When asked about the prospect of a similar extension of the semester in May and June, Garrison recalled the logistical problems of a ‘grade pick-up day.’ “[In past years,] students could pick up their report cards before they went out and then ask teachers any questions they had,” Garrison said. “It didn’t work that way…only five or six kids would show up. If there were another way to do it, I’d definitely be open to it.”

Garrison described the joy and pride he takes in his job as principal and the steps he is taking to make Jesuit’s administration run smoothly. “On a personal level, I’d say time management [is an area I can improve on,]” Garrison said. “I can’t say I’ve learned the answer yet, but I’ve identified the problems. There are so many things going on here every day, and I’d like to be able to experience more of them.”

“I’m going to take full advantage of the new weight room,” Garrison added with a grin.

At the end of the conference, the popular topic of campus renovations came up. Principal Garrison summed up Jesuit’s primary needs in four words: “parking and field space.”

“We need more parking,” Garrison said. “The Bueno Lot is not ideal. I’d like it if you wouldn’t have to cross Inwood. I’d also like to see less jaywalking; there is a crosswalk there, guys!” But, he noted, Jesuit students shouldn’t expect a parking garage any time soon. “To do something that big, we’d have to go to the city with a five-year or ten-year plan for what we want to do with the campus. I don’t think we’ll see construction in the next two years.”

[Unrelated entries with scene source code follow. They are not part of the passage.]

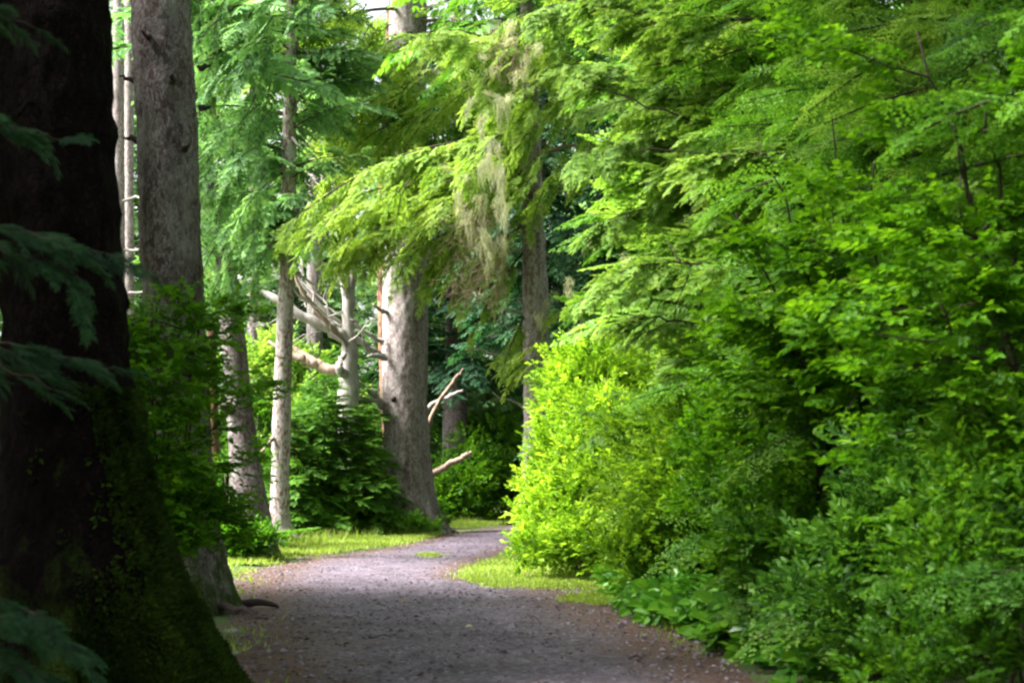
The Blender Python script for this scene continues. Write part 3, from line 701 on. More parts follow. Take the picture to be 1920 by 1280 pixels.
# its foliage: tiers from high up, hanging into view
part('crown', G.join([crown(rng, axF, 18.5, 31, 45, 4.2, B_XLO, .8, (-.2, .1), .6),
     crown(rng, axF, 12.3, 17, 9, 3.4, B_MID, 2.0, (-.3, .0), .3),
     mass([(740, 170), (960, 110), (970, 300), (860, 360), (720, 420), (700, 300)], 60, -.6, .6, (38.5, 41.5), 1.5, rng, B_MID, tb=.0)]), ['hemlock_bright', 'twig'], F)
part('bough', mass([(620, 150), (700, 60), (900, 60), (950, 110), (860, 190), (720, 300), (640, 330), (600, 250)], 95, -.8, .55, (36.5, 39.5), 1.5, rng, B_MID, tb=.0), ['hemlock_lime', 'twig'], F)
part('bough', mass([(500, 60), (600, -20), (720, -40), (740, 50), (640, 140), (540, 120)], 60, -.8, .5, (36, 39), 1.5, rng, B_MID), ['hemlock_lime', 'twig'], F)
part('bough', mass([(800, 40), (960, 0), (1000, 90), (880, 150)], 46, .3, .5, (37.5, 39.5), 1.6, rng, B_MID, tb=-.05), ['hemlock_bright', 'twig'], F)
for p0, p1, sg, n_, sz in (((770, 20, 42), (500, 110, 38), .5, 34, 1.5), ((790, 60, 42), (610, 220, 37.5), .6, 46, 1.5), ((800, 110, 41.5), (640, 330, 38.5), .8, 34, 1.3), ((800, 40, 41.5), (965, 140, 39), .5, 40, 1.6), ((800, 130, 41.5), (900, 300, 39), .6, 28, 1.5), ((790, 140, 41), (700, 300, 38), .5, 30, 1.4), ((760, -120, 41), (520, 20, 37), .5, 40, 1.6), ((800, -100, 41), (1000, 40, 38), .5, 40, 1.7)):
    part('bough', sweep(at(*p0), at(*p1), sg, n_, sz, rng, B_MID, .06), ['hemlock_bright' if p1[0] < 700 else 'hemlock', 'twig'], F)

# H: mauve trunk right of the path with the long bright boughs hung with lichen
tg, axH, rH = trunk_px(33.0, [(0, 975, 1003), (200, 977, 1010), (380, 978, 1018), (450, 979, 1022), (550, 980, 1028), (650, 981, 1030), (750, 982, 1032), (900, 980, 1036), (1026, 968, 1046)],
                       24, .12, seg=40, rough=.03, seed=53)
H = tree_thing('hemlock_tree', 'mauve barked hemlock with beard lichen and long lime green boughs over the path', [*axH(0), GZ])
part('trunk', tg, ['bark_violet'], H, True)
part('crown', crown(rng, axH, 11.8, 23.5, 80, 3.6, B_XLO, .9, (-.2, .1), .6), ['hemlock', 'twig'], H)
for p0, p1, sg, n_, sz in (((985, 275, 33), (535, 425, 31.5), .75, 60, 1.15), ((985, 300, 33), (650, 480, 32), .7, 60, 1.2), ((985, 330, 33), (800, 520, 32.2), .6, 50, 1.1), ((980, 270, 32.8), (700, 380, 32.6), .6, 40, 1.1),
                          ((990, 240, 32.5), (880, 330, 30.5), .4, 22, 1.0), ((985, 120, 33), (800, 60, 30), .3, 30, 1.3)):
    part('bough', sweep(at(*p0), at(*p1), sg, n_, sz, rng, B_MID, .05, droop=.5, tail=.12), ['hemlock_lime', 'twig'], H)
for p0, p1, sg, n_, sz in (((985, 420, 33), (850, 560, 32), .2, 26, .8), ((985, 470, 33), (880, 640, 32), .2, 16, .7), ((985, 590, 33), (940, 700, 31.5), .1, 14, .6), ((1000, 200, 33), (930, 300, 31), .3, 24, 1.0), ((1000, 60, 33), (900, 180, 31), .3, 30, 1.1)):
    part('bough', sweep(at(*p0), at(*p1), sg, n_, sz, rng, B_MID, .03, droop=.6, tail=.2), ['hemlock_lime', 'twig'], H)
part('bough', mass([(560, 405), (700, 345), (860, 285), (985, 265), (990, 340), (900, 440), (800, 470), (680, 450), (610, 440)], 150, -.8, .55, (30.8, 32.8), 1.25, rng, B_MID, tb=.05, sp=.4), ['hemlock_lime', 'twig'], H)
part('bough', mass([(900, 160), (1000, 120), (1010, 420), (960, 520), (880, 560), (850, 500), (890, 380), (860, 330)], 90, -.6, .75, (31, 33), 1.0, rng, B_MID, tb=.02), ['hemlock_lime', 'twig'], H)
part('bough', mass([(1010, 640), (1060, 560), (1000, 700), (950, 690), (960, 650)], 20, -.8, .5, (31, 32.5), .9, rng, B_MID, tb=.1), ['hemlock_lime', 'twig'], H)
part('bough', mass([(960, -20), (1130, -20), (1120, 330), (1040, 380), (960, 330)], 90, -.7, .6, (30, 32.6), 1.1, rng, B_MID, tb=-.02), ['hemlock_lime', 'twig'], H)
def lichen(rows, rng):
    gs = []
    for (px, py, ln, w, n, Y) in rows:
        for _ in range(max(2, n // 16)):
            cx, cy, cl, cY = px + rng.normal(0, w * 1.6), py + rng.normal(0, 26), ln * rng.uniform(.2, .8), Y + rng.normal(0, .35)
            c0 = at(cx, cy, cY); sw = np.cumsum(rng.normal(0, .03, (7, 2)), axis=0)
            for _ in range(34):
                p = c0 + rng.normal(0, .05, 3); l = cl * (.35 + .65 * rng.random() ** 1.5) * cY / FPX
                k = 7; tt = np.linspace(0, 1, k)
                P = np.stack([p[0] + sw[:, 0] + np.cumsum(rng.normal(0, .026, k)), p[1] + sw[:, 1] + np.cumsum(rng.normal(0, .026, k)), p[2] - tt * l], 1)
                P[:, :2] += (c0[:2] + sw - P[:, :2]) * tt[:, None] * .6
                a = rng.uniform(0, 6.28); d = np.array([math.cos(a), math.sin(a), 0]) * rng.uniform(.004, .011); wv = (np.sin(np.linspace(.5, 3.0, k)) * rng.uniform(.6, 1.2, k))[:, None]
                V = np.concatenate([P - d * wv, P + d * wv]); Fq = [[i, i + 1, i + 1 + k, i + k] for i in range(k - 1)]
                g = G(V, Fq); g.T[:] = np.clip(rng.normal(.45, .2), 0, 1); gs.append(g)
    return G.join(gs)
part('lichen', lichen([(930, 310, 130, 3, 70, 29.6), (938, 350, 120, 2, 50, 29.6), (916, 330, 80, 5, 60, 29.8), (960, 60, 60, 22, 90, 29.8), (1150, 470, 40, 30, 40, 22.5), (1080, 520, 60, 20, 60, 29), (860, 330, 40, 20, 40, 30), (935, 190, 80, 14, 120, 29.8), (950, 130, 60, 16, 90, 29.8), (890, 400, 110, 16, 130, 30.2),
                       (915, 440, 110, 14, 120, 30.2), (880, 540, 60, 10, 50, 32), (1045, 560, 70, 12, 70, 32.3), (1020, 590, 60, 10, 50, 32.3), (990, 330, 40, 12, 40, 32), (640, 285, 30, 14, 50, 37)], rng), ['lichen'], H)
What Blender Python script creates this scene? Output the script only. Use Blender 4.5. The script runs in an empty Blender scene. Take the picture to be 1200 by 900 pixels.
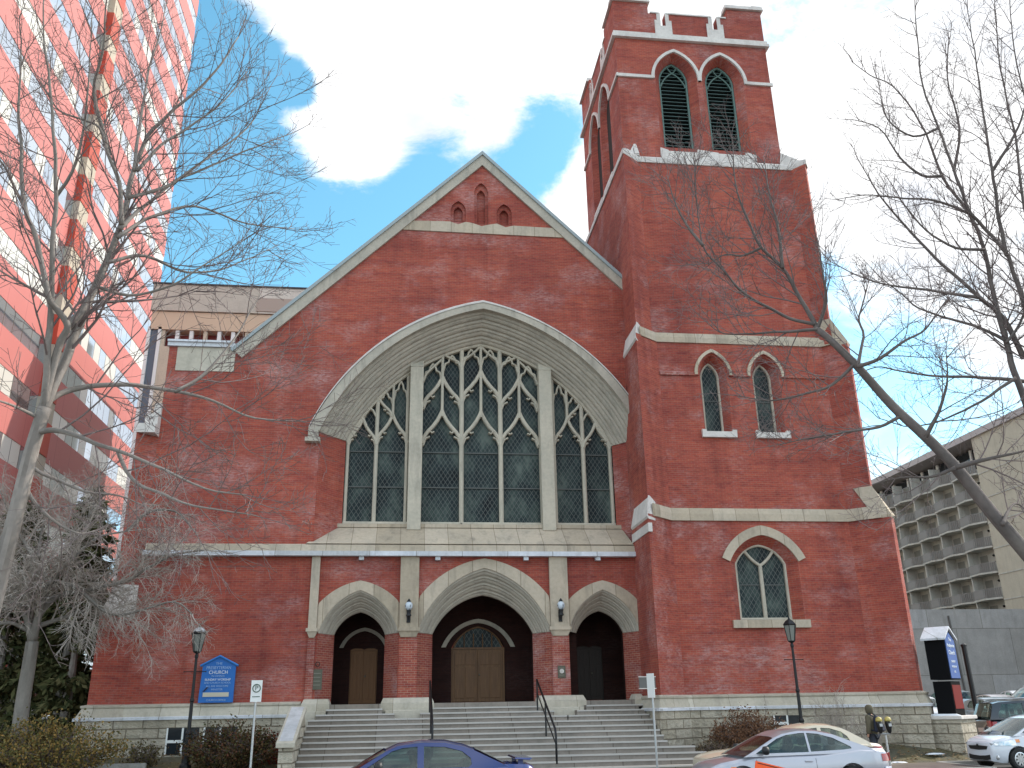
import bpy, bmesh, math, random
from mathutils import Vector, Matrix, noise
from mathutils.geometry import tessellate_polygon
R = math.radians
S = bpy.context.scene
COL = S.collection

# ------------------------------------------------------------------ camera
cd = bpy.data.cameras.new("camera"); cam = bpy.data.objects.new("camera", cd)
COL.objects.link(cam); S.camera = cam
cd.sensor_fit = 'HORIZONTAL'; cd.sensor_width = 36; cd.lens = 30.806
cd.clip_start = 0.1; cd.clip_end = 3000
cam.matrix_world = Matrix([[0.992863, -0.025372, -0.116527, -2.9731], [-0.118078, -0.346227, -0.93069, -33.0], [-0.016732, 0.937807, -0.346752, 2.0], [0, 0, 0, 1]])

# ------------------------------------------------------------------ world
SUN_EL, SUN_AZ = 38, 76
w = bpy.data.worlds.new("World"); S.world = w; w.use_nodes = True
nt = w.node_tree; N = nt.nodes; LK = nt.links
bg = N['Background']
sky = N.new('ShaderNodeTexSky'); sky.sky_type = 'NISHITA'; sky.sun_disc = False
sky.sun_elevation = R(SUN_EL); sky.sun_rotation = R(SUN_AZ); sky.air_density = 1.0; sky.dust_density = 0.6; sky.ozone_density = 2.0
tc = N.new('ShaderNodeTexCoord')
mp = N.new('ShaderNodeMapping'); mp.inputs['Scale'].default_value = (1, 1, 1.9); mp.inputs['Location'].default_value = (2.3, 0.4, 1.1)
LK.new(tc.outputs['Generated'], mp.inputs['Vector'])
n1 = N.new('ShaderNodeTexNoise'); n1.inputs['Scale'].default_value = 5.5; n1.inputs['Detail'].default_value = 9; n1.inputs['Roughness'].default_value = 0.66
n1.inputs['Distortion'].default_value = 0.25
LK.new(mp.outputs[0], n1.inputs['Vector'])
def wmath(op, a, b=None, clamp=False):
    m = N.new('ShaderNodeMath'); m.operation = op; m.use_clamp = clamp
    for i, v in enumerate((a, b)):
        if v is None: continue
        if isinstance(v, (int, float)): m.inputs[i].default_value = v
        else: LK.new(v, m.inputs[i])
    return m.outputs[0]
nrm = N.new('ShaderNodeVectorMath'); nrm.operation = 'NORMALIZE'; LK.new(tc.outputs['Generated'], nrm.inputs[0])
total = wmath('ADD', wmath('MULTIPLY', wmath('SUBTRACT', n1.outputs[0], .5), 3.8), .55)
# clear gaps (negative) and thick banks (positive) of the cloud cover, as directions in the sky
for (dx, dy, dz), width, amt in [((-0.207, 0.753, 0.625), 0.06, -1.6), ((-0.2, 0.814, 0.545), 0.09, -1.6), ((-0.146, 0.872, 0.467), 0.11, -1.7), ((0.01, 0.831, 0.555), 0.05, -1.3), ((-0.021, 0.863, 0.505), 0.05, -1.0), ((0.147, 0.799, 0.584), 0.055, -1.4), ((0.12, 0.834, 0.539), 0.045, -1.2), ((0.461, 0.825, 0.327), 0.06, -1.1), ((0.546, 0.778, 0.311), 0.07, -1.1), ((0.433, 0.796, 0.423), 0.04, -0.7), ((-0.123, 0.776, 0.618), 0.022, -1.8), ((-0.101, 0.75, 0.653), 0.09, 0.8), ((-0.128, 0.81, 0.573), 0.05, 0.6), ((-0.061, 0.813, 0.58), 0.07, 0.9), ((0.064, 0.756, 0.651), 0.14, 0.4), ((0.19, 0.733, 0.653), 0.14, 0.35), ((0.172, 0.846, 0.506), 0.05, 0.5), ((0.095, 0.797, 0.596), 0.035, 0.4), ((0.439, 0.681, 0.586), 0.4, 0.35), ((0.46, 0.766, 0.448), 0.22, 0.3), ((0.061, 0.717, 0.694), 0.2, 0.2), ((0.527, 0.714, 0.462), 0.25, 0.3)]:
    vd = Vector((dx, dy, dz)).normalized()
    d = N.new('ShaderNodeVectorMath'); d.operation = 'DISTANCE'; LK.new(nrm.outputs[0], d.inputs[0]); d.inputs[1].default_value = vd
    q = wmath('DIVIDE', d.outputs['Value'], width); q = wmath('MULTIPLY', q, q); q = wmath('MULTIPLY', q, -1.0); q = wmath('EXPONENT', q)
    total = wmath('ADD', total, wmath('MULTIPLY', q, amt))
mr = N.new('ShaderNodeMapRange'); mr.interpolation_type = 'SMOOTHSTEP'
mr.inputs['From Min'].default_value = 0.15; mr.inputs['From Max'].default_value = 0.95
LK.new(total, mr.inputs['Value'])
n2 = N.new('ShaderNodeTexNoise'); n2.inputs['Scale'].default_value = 6.0; n2.inputs['Detail'].default_value = 6
LK.new(mp.outputs[0], n2.inputs['Vector'])
cr = N.new('ShaderNodeValToRGB'); cr.color_ramp.elements[0].position = 0.30; cr.color_ramp.elements[0].color = (3.7, 3.95, 4.4, 1)
cr.color_ramp.elements[1].position = 0.52; cr.color_ramp.elements[1].color = (5.7, 5.75, 5.8, 1)
LK.new(n2.outputs[0], cr.inputs[0])
sat = N.new('ShaderNodeHueSaturation'); sat.inputs['Hue'].default_value = 0.468; sat.inputs['Saturation'].default_value = 1.15; sat.inputs['Value'].default_value = 1.32
LK.new(sky.outputs[0], sat.inputs['Color'])
# clouds on the unseen street side are boosted to light the church front
sep = N.new('ShaderNodeSeparateXYZ'); LK.new(nrm.outputs[0], sep.inputs[0])
fm = N.new('ShaderNodeMapRange'); fm.interpolation_type = 'SMOOTHSTEP'; fm.inputs['From Min'].default_value = .35; fm.inputs['From Max'].default_value = -.45; fm.inputs['To Min'].default_value = 1.0; fm.inputs['To Max'].default_value = 1.75
LK.new(sep.outputs[1], fm.inputs['Value']); q = fm.outputs[0]
cb = N.new('ShaderNodeVectorMath'); cb.operation = 'SCALE'; LK.new(cr.outputs[0], cb.inputs[0]); LK.new(q, cb.inputs['Scale'])
mx = N.new('ShaderNodeMix'); mx.data_type = 'RGBA'
LK.new(mr.outputs[0], mx.inputs['Factor']); LK.new(sat.outputs[0], mx.inputs['A']); LK.new(cb.outputs[0], mx.inputs['B'])
LK.new(mx.outputs['Result'], bg.inputs['Color'])
bg.inputs['Strength'].default_value = 0.13

sd = bpy.data.lights.new("sun", 'SUN'); sd.energy = 2.6; sd.angle = R(0.6); sd.color = (1.0, 0.93, 0.82)
sun = bpy.data.objects.new("sun", sd); COL.objects.link(sun)
to_sun = Vector((math.sin(R(SUN_AZ))*math.cos(R(SUN_EL)), math.cos(R(SUN_AZ))*math.cos(R(SUN_EL)), math.sin(R(SUN_EL))))
sun.rotation_euler = to_sun.to_track_quat('Z', 'Y').to_euler()
S.view_settings.view_transform = 'Standard'; S.view_settings.look = 'None'; S.view_settings.gamma = 1
S.view_settings.exposure = 0.83
S.render.engine = 'CYCLES'
S.cycles.max_bounces = 6; S.cycles.diffuse_bounces = 3; S.cycles.glossy_bounces = 3; S.cycles.transparent_max_bounces = 8
S.cycles.use_denoising = True

# ------------------------------------------------------------------ materials
def mat(name, color=(.5,.5,.5), rough=.7, metal=0, spec=.5, coat=0, emis=None):
    m = bpy.data.materials.new(name); m.use_nodes = True
    b = m.node_tree.nodes['Principled BSDF']
    b.inputs['Base Color'].default_value = (*color, 1); b.inputs['Roughness'].default_value = rough
    b.inputs['Metallic'].default_value = metal; b.inputs['Specular IOR Level'].default_value = spec
    b.inputs['Coat Weight'].default_value = coat
    return m
class NT:
    """small node helper"""
    def __init__(s, m): s.m = m; s.t = m.node_tree; s.b = s.t.nodes['Principled BSDF']
    def n(s, typ, **kw):
        x = s.t.nodes.new(typ)
        for k, v in kw.items(): setattr(x, k, v)
        return x
    def set(s, x, **kw):
        for k, v in kw.items():
            k = k.replace('_', ' ')
            if isinstance(v, bpy.types.NodeSocket): s.t.links.new(v, x.inputs[k])
            else: x.inputs[k].default_value = v
        return x
    def link(s, a, b): s.t.links.new(a, b)
    def pos(s): return s.n('ShaderNodeNewGeometry').outputs['Position']
    def mapping(s, v, sc=(1,1,1), loc=(0,0,0), rot=(0,0,0)):
        m = s.n('ShaderNodeMapping'); s.link(v, m.inputs[0]); m.inputs['Scale'].default_value = sc; m.inputs['Location'].default_value = loc; m.inputs['Rotation'].default_value = rot
        return m.outputs[0]
    def noise(s, v, scale, detail=5, rough=.55):
        x = s.n('ShaderNodeTexNoise'); s.link(v, x.inputs['Vector']); s.set(x, Scale=scale, Detail=detail, Roughness=rough)
        return x.outputs[0]
    def ramp(s, f, stops):
        r = s.n('ShaderNodeValToRGB'); s.link(f, r.inputs[0]); e = r.color_ramp.elements
        while len(e) < len(stops): e.new(.5)
        for i, (p, c) in enumerate(stops):
            e[i].position = p; e[i].color = (*c, 1) if isinstance(c, tuple) else (c, c, c, 1)
        return r.outputs[0]
    def mix(s, f, a, b, mode='MIX'):
        x = s.n('ShaderNodeMix', data_type='RGBA', blend_type=mode)
        for nm, v in (('Factor', f), ('A', a), ('B', b)):
            if isinstance(v, (int, float)): x.inputs[nm].default_value = v
            elif isinstance(v, tuple): x.inputs[nm].default_value = (*v, 1)
            else: s.link(v, x.inputs[nm])
        return x.outputs['Result']
    def math(s, op, a, b=0.0):
        x = s.n('ShaderNodeMath', operation=op)
        for i, v in enumerate((a, b)):
            if isinstance(v, (int, float)): x.inputs[i].default_value = v
            else: s.link(v, x.inputs[i])
        return x.outputs[0]
    def wallcoord(s):
        """u along the wall (x plus part of y), v up"""
        sp = s.n('ShaderNodeSeparateXYZ'); s.link(s.pos(), sp.inputs[0])
        gn = s.n('ShaderNodeNewGeometry').outputs['True Normal']; sn = s.n('ShaderNodeSeparateXYZ'); s.link(gn, sn.inputs[0])
        flank = s.math('GREATER_THAN', s.math('ABSOLUTE', sn.outputs[0]), .85); diag = s.math('GREATER_THAN', s.math('ABSOLUTE', sn.outputs[0]), .4)
        ux = s.math('MULTIPLY', sp.outputs[0], s.math('ADD', 1.0, s.math('MULTIPLY', diag, .35)))
        u = s.math('ADD', s.math('MULTIPLY', ux, s.math('SUBTRACT', 1.0, flank)), s.math('MULTIPLY', sp.outputs[1], flank))
        c = s.n('ShaderNodeCombineXYZ'); s.link(u, c.inputs[0]); s.link(sp.outputs[2], c.inputs[1]); s.link(sp.outputs[1], c.inputs[2])
        return c.outputs[0]
    def bump(s, h, strength=.3, dist=.02):
        x = s.n('ShaderNodeBump'); s.link(h, x.inputs['Height']); x.inputs['Strength'].default_value = strength; x.inputs['Distance'].default_value = dist
        s.link(x.outputs[0], s.b.inputs['Normal'])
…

As far as immediate renovations, Garrison envisions a restructured cafeteria with better seating. While plans are currently in the works for cafeteria changes, Garrison expects ground will not be broken for at least 18 months. “We have a tendency at Jesuit to do things quickly,” Garrison said, “but this one is trickier because of the cafeteria’s location on campus. We’re having some sketches drawn by architects, and we are going to spend some time making sure we get it right. It’s probably a bigger job than it originally looked. This is probably a bigger job than we could complete in a couple of months.”

Mr. Garrison had this to say on the prospect of a pool on campus: “I don’t know if we have the square footage for a full-sized pool; it wouldn’t be traditional if there was. We need land. We’re landlocked now. It’s no secret that we tried to buy the apartments to the South of us recently, but it didn’t work.”

In addition, Garrison does not expect the construction of a hockey rink on campus in the near future. “I don’t know if we can have ice on our campus; I’m not sure if any high school has an ice rink. If we did, I would drive the zambonee just to say I did.”

The Roundup would like to thank Principal Garrison for participating in the press conference and offering forthcoming answers.